Altitude Branding - The Trouble With Chasing What's NextI touched on this a bit yesterday, but I wanted to talk a little more about the idea of constantly chasing “what’s next”.

It comes up at every conference session, in every customer or client meeting. Folks asking “Who’s the next Chris Brogan or Gary Vaynerchuck?” or “What’s the next Twitter or Facebook?”

My answer is two-fold.

1. Who Cares?

What’s next is really irrelevant until you have a grasp on what’s now. I personally think that always chasing the next thing is a bit of a copout, a way of dodging the need to master the things we already have in front of us. Being first to something allows you to be sloppy. To not answer to much because “it’s too new to say”. To screw up, to scratch the surface and blame the tool or the platform if things don’t go as planned.

Mastery takes a different kind of discipline. It requires a deep dive beyond the surface uses of technologies like Twitter, into their implications for things like hyper-local data, laser-focused audience targeting, infographics. Most of us look at Twitter and see chatter. But there is MUCH, much more to such things. Don’t believe me? Share a bit of Chris Penn’s brain sometime and be surprised.

Mastery requires looking at familiar capabilities – even like email or advertising – and breaking the mold. There are a finite number of technological mechanisms behind any of these things, and a finite number of applications: communication, customer service, information publishing, et cetera.

What eventually sets things on their ears is people who take the same ingredients and not only create new recipes, but actually get the hell in the kitchen and cook something with them.

(Note to futurists and tech nerds: I get what you’re up to. Predicting and such is part of your gig. That’s what we have you for. Carry on.)

2. Replication Rarely Wins.

There is only one Chris Brogan, and you can’t be him. You can’t be Arianna Huffington either, or Seth Godin, or Gary Vaynerchuck, or Twitter, or Foursquare. You can only be what you are. They’ve already cornered the market on them and what they do.

Can you borrow ideas, inspiration, or build on what those people and businesses have done? Do something related but distinct? Sure. But imitation in business is NOT the sincerest form of flattery, it’s a sure-fire ticket to second place. Google won not because they just tried to be Yahoo, they took the idea of owning the world of search and reframed it, retooled it, and reinvented it completely.

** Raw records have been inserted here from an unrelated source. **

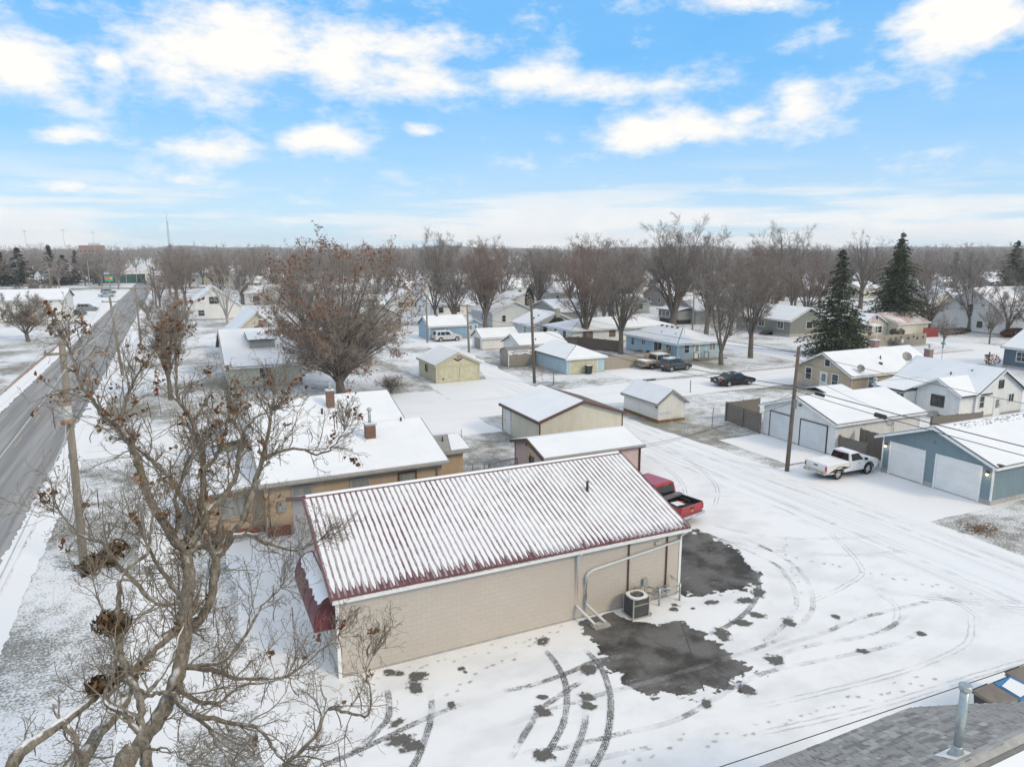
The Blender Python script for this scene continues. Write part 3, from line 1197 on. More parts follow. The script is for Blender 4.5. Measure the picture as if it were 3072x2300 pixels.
def build_ground():
    g = 3000
    struct(MB().poly([(-g, -g, 0), (g, -g, 0), (g, g, 0), (-g, g, 0)]).build('ground', 'lawn_far'))
    # lawns near the camera with finer grass
    struct(sheet('lawn', rect(-8.3, 2.6, -20, 56), .004, 'lawn', 1.5, .0))
    struct(sheet('lawn', [(36.6, 40.5), (62, 40.5), (62, 58.8), (36.6, 58.8)], .004, 'lawn_bare', 1.2, .35, 3))
    struct(sheet('lawn', [(37.6, 24.3), (60, 24.3), (60, -6), (37.6, -6)], .004, 'lawn_bare', 1.2, .3, 4))
    struct(sheet('lawn', [(13.4, 36), (23.9, 36), (23.9, 56.5), (22, 58.0), (13.4, 58.5)], .004, 'lawn', 1.2, .25, 5))
    struct(sheet('lawn', rect(-8.3, 25, 70.5, 100), .004, 'lawn_bare', 1.5, .4, 6))
    struct(sheet('lawn', rect(36.5, 60.8, 68.3, 99), .004, 'lawn', 1.2, .35, 7))
    struct(sheet('lawn', [(61, 68.6), (71, 68.6), (74.2, 70.2), (75.4, 74), (75.4, 110), (61, 110)], .004, 'lawn_bare', 1.2, .3, 8))
    struct(sheet('verge', rect(-70, -17.2, 55, 150), .004, 'lawn_bare', 1.5, .3, 9))
    # the road at the left: asphalt, kerbs, snow pushed to its edges
    struct(sheet('road', rect(-16.4, -8.8, -30, 430), .012, 'asphalt', 2.0, 0))
    struct(sheet('road', [(-120, 330), (-16.4, 305), (-8.8, 300), (60, 286), (60, 296), (-8.8, 312), (-120, 345)], .009, 'asphalt', 2.0, 0))
    for x0, x1, nm in ((-9.05, -8.55, 1), (-16.65, -16.15, 2)):
        struct(sheet('snow_edge', rect(x0 - (.25 if nm == 2 else 0), x1 + (.25 if nm == 1 else 0), -30, 300), .016, 'snow', .2, .11, 20 + nm))
    for x0, x1 in ((-8.55, -8.38), (-16.82, -16.65)):
        struct(MB().box(x0, x1, -30, 300, -.05, .12).build('kerb', 'snow'))
    struct(sheet('snow_bank', rect(-8.38, -7.3, -30, 300), .03, 'snow', .22, .10, 31))
    struct(sheet('snow_bank', rect(-17.9, -16.82, -30, 300), .03, 'snow', .22, .09, 32))
    struct(MB().box(-18.15, -17.9, 40, 150, -.05, .16).build('kerb', 'concrete_red'))
    y = 20
    m = MB()
    while y < 290:
        m.box(-12.66, -12.54, y, y + 3, .0165, .0175)
        y += 9
    struct(m.build('road_marking', 'yellow_paint'))
    # pavement (sidewalk) slabs under snow
    struct(sheet('sidewalk', rect(-2.9, -1.3, -20, 57), .009, 'snow', 1, .1, 33))
    struct(sheet('sidewalk', rect(-1.3, 4.0, 23.0, 26.5), .0085, 'snow', 1, .12, 34))
    struct(sheet('forecourt', rect(1.2, 4.2, 20, 38), .0095, 'snow', .8, .15, 35))
    # parking lot, alley, driveways, cross street: smooth driven snow
    lot = struct(sheet('parking_lot', [(2.2, 14.2), (2.2, 23.66), (19.3, 23.66), (19.3, 36), (24, 39), (31.5, 39.5), (31.5, -8), (12, -8)], .010, 'packed_lot', 1.0, .0, 40))
    struct(sheet('alley', [(31.4, -10), (31.4, 44), (31.6, 58.6), (36.4, 58.6), (36.3, 49), (36.9, 40), (37.2, 33), (37.6, 24), (37.6, -10)], .014, 'packed_ns', .8, .18, 41))
    struct(sheet('alley', [(24.0, 36.5), (24.0, 46), (31.5, 46), (31.5, 36.5)], .012, 'packed_ns', .8, .0, 42))
    struct(sheet('alley', [(29.6, 66.4), (34.8, 66.4), (38.2, 98), (39.5, 130), (34.5, 130), (34.6, 85)], .0145, 'packed_ns', .8, .3, 43))
    struct(sheet('driveway', rect(37.0, 43.25, 24.5, 35.6), .018, 'snow', 1, .12, 44))
    struct(sheet('driveway', rect(38.6, 43.25, 36.0, 43.3), .0185, 'snow', 1, .10, 45))
    struct(sheet('street', [(-8.5, 58.6), (150, 58.6), (150, 66.8), (-8.5, 66.8)], .018, 'packed_ew', 1.2, .25, 46))
    struct(sheet('street', [(75.6, 66.8), (82.0, 66.8), (82.0, 400), (75.6, 400)], .0185, 'packed_ns', 1.2, .15, 47))
    struct(sheet('street', [(75.6, 58.6), (82.0, 58.6), (82.0, -40), (75.6, -40)], .0185, 'packed_ns', 1.2, .15, 48))
    struct(sheet('driveway', rect(47.5, 60.9, 68.4, 76.2), .013, 'snow', 1, .25, 49))
    struct(sheet('driveway', rect(34.8, 46, 103, 112.6), .0175, 'snow', 1, .25, 50))
    struct(sheet('driveway', rect(109, 117, 66.6, 82), .0135, 'snow', 1, .15, 51))
    struct(sheet('driveway', rect(16, 24.2, 66.5, 72), .013, 'snow', 1, .3, 52))
    struct(sheet('driveway', [(24.2, 66.5), (31.5, 66.5), (33, 76), (25, 76)], .0125, 'snow', 1, .3, 53))
    struct(sheet('driveway', rect(16.5, 24.0, 53.2, 58.8), .012, 'snow', 1, .25, 54))
    struct(sheet('parking_lot', rect(-34, -17.3, 176, 300), .012, 'packed_lot', 2, .5, 55))
    struct(sheet('sidewalk', rect(83.6, 110, 71.8, 73.4), .013, 'snow', 1, .08, 56))
    for pts in ([(75.6, 68.6), (74.6, 68.2), (73.0, 67.3), (66, 67.1), (48, 67.2)], [(82.0, 110), (82.2, 72), (83.5, 68.4), (86, 67.2), (108, 67.0)]):
        m = MB()
        for a, b in zip(pts, pts[1:]):
            d = Vector((b[0] - a[0], b[1] - a[1], 0)).normalized()
            nn = Vector((-d.y, d.x, 0)) * .08
            m.prism([(a[0] - nn.x, a[1] - nn.y, -.02), (a[0] + nn.x, a[1] + nn.y, -.02), (a[0] + nn.x, a[1] + nn.y, .11), (a[0] - nn.x, a[1] - nn.y, .11)], (b[0] - a[0], b[1] - a[1], 0))
        struct(m.build('kerb', 'concrete'))
    return lot


def melt_spot(x, y, r, sx, parent, rnd):
    k = 16
    an = rnd.uniform(0, 3.1)
    z = .036 + rnd.random() * .006
    vs, uv = [(x, y, z)], [(0, 0)]
    for j in range(k):
        a = 2 * math.pi * j / k
        px, py = math.cos(a) * r, math.sin(a) * r * sx
        vs.append((x + px * math.cos(an) - py * math.sin(an), y + px * math.sin(an) + py * math.cos(an), z))
        uv.append((1, 0))
    m = MB().add(vs, [(0, 1 + j, 1 + (j + 1) % k) for j in range(k)])
    me = m.mesh('melted_spot', 'melt')
    ul = me.uv_layers.new(name='UVMap')
    for lp in me.loops:
        ul.data[lp.index].uv = uv[lp.vertex_index]
    return put('melted_spot', me, parent)


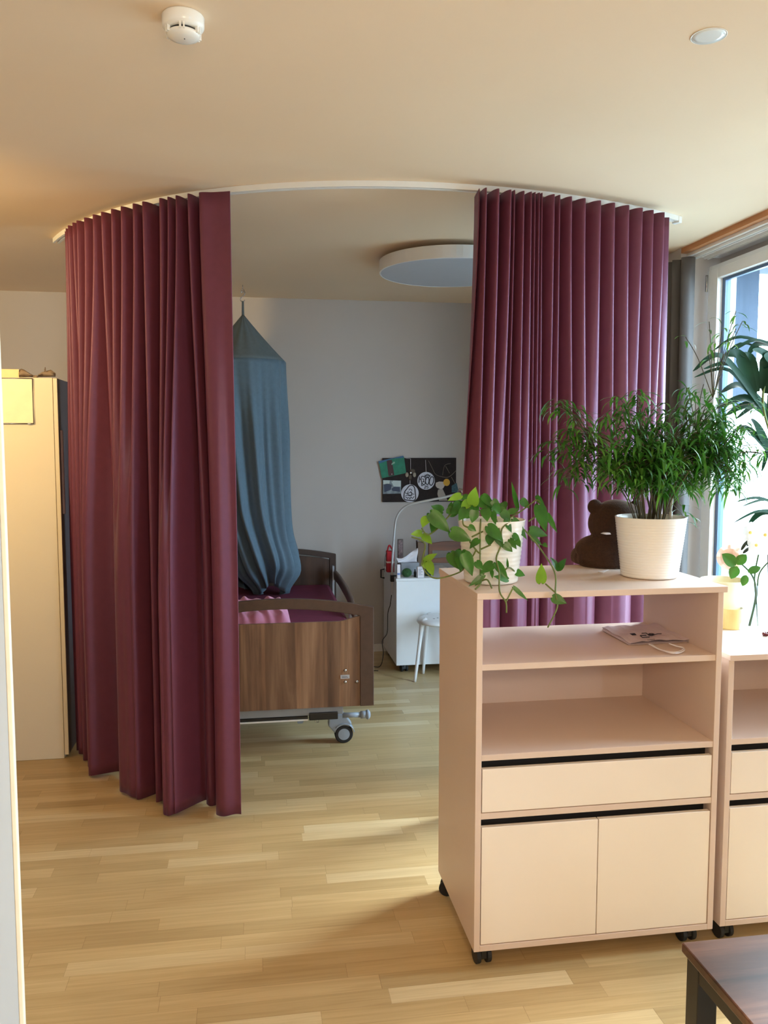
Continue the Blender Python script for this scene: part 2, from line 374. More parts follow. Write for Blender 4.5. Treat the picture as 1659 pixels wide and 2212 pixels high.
def curtain(name, top, bot, zb, label):
    """top/bot: lists of (theta, offset) control points of equal length; cross-sections blend between them"""
    zt = H - .032; ns = 6; rows = []; R = 46
    for j in range(R+1):
        u = j / R; z = lerp(zt, zb, u)
        t = sm(min(1, u*1.5)) ** .9
        pts = []
        for k, ((a, n), (b, m)) in enumerate(zip(top, bot)):
            wob = .012*math.sin(u*3.1+k*1.7)*min(1, u*2) * .35
            pts.append(Vector((lerp(a, b, t), lerp(n, m, t) + wob*.6, 0)))
        cur = spline(pts, ns)
        row = []
        for i, c in enumerate(cur):
            zz = z
            if j == 0: zz -= .012*(1 - max(-1, min(1, (c.y-.02)/.045)))*.5
            if j == R: zz += .006*math.sin(i*.13)
            row.append(rp(c.x, c.y, zz))
        rows.append(row)
    o = build(name, MB().grid(rows), m_burg, smooth=True, solid=.003, label=label, cat='curtain', group='burgundy curtains on the curved rail')
    return o
def ctrl(ths, ridge, valley, lean=.5, ends=(.06, .06), flat=False, bulge=0):
    out = []
    for i, th in enumerate(ths):
        if i == 0: out.append((th, ends[0]))
        elif i == len(ths)-1: out.append((th, ends[1]))
        else: out.append((th, ridge[i] if isinstance(ridge, list) else ridge))
        if i < len(ths)-1:
            v = valley[i] if isinstance(valley, list) else valley
            if flat and i == len(ths)-2: v = .068
            nx_ = ends[1] if i+1 == len(ths)-1 else (ridge[i+1] if isinstance(ridge, list) else ridge)
            out.append((lerp(th, ths[i+1], lean*.75), v))
            if bulge and nx_ - v > .05: out.append((lerp(th, ths[i+1], .60), nx_ + bulge)); continue
            out.append((lerp(th, ths[i+1], lerp(lean, 1, .42)), lerp(v, nx_, .74)))
    return out
LT = [-1.01, -.9830, -.9540, -0.9231, -0.8993, -0.8632, -0.8264, -0.794, -0.7575, -0.7248, -0.687, -0.6592, -0.6115, -0.5924, -0.5714, -0.542, -0.5168, -0.4569]
LB = [-1.05, -1.0150, -.9771, -0.9435, -0.9221, -0.8827, -0.8625, -0.8036, -0.7545, -0.7197, -0.6843, -0.634, -0.5968, -0.5801, -0.5648, -0.5252, -0.4871, -0.4423]
lr = [.04, .05, .06, .03, .09, .13, .13, .045, .135, .155, .14, .135, .19, .21, .19, .06, .13, .10]
lv = [.03, .02, .01, .0, .0, .14, .02, .02, .15, .155, -.03, -.02, .21, .205, .03, .02, .14]
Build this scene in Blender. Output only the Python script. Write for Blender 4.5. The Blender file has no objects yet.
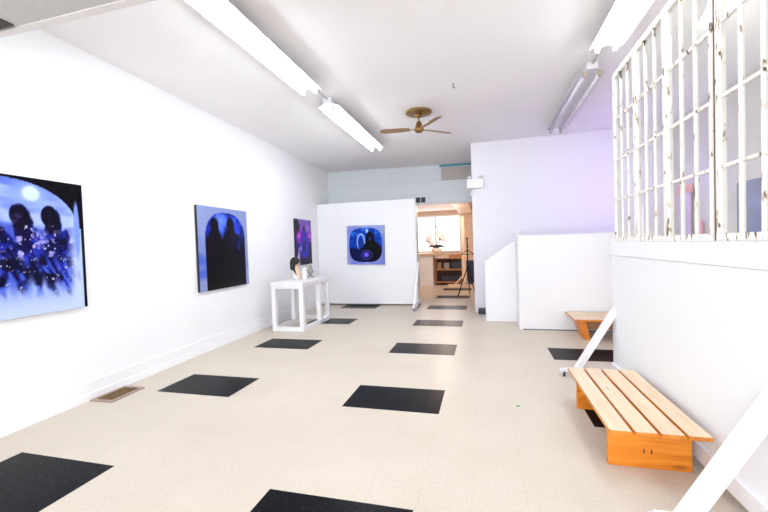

It’s tempting to take an idea that has visible traction and just try to replicate it in hopes of capitalizing on the concept. But knock-offs are visible from a mile away, and just by being so, they have a certain aftertaste that’s unmistakable. And they rarely endure. There’s a reason we want to own the genuine Gucci, not the similarly-designed secondary brand that tries so hard to look like a Gucci bag.

Instead of asking yourself who the next Gary is, try asking yourself what the next undiscovered, unspoken ideas are. What hasn’t been said, or built upon. What are you doing now that you could do even better than you’ve done in the past.

YOU are every bit as capable of delivering something uniquely valuable that can stand distinctly on it’s own without having to try and copy off of someone else’s paper, or constantly hop from thing to thing in hopes that one of them will be serendipitously a winner for you.

Now Still Counts.

What you’re doing now matters. It’s likely not perfect, which means you have work to do right there. What’s next isn’t necessarily better, just different.

Am I suggesting you shouldn’t pay attention to emerging ideas, technologies, trends? Hell no. A strong business is an adaptable and nimble one, and yes, things change on a dime sometimes. Awareness is prudent. But there’s a large difference between taking advantage of the new in order to improve your now, and chasing what’s next because you’re not sure what to do with what you have.

So please don’t ask me anymore what the next big thing is or who’s going to be the next rockstar. There are plenty of people speculating on that, and I don’t particularly care.

What I’m going to ask you instead: What’s your next move to master the arsenal you’ve built and build the future that’s yours to own?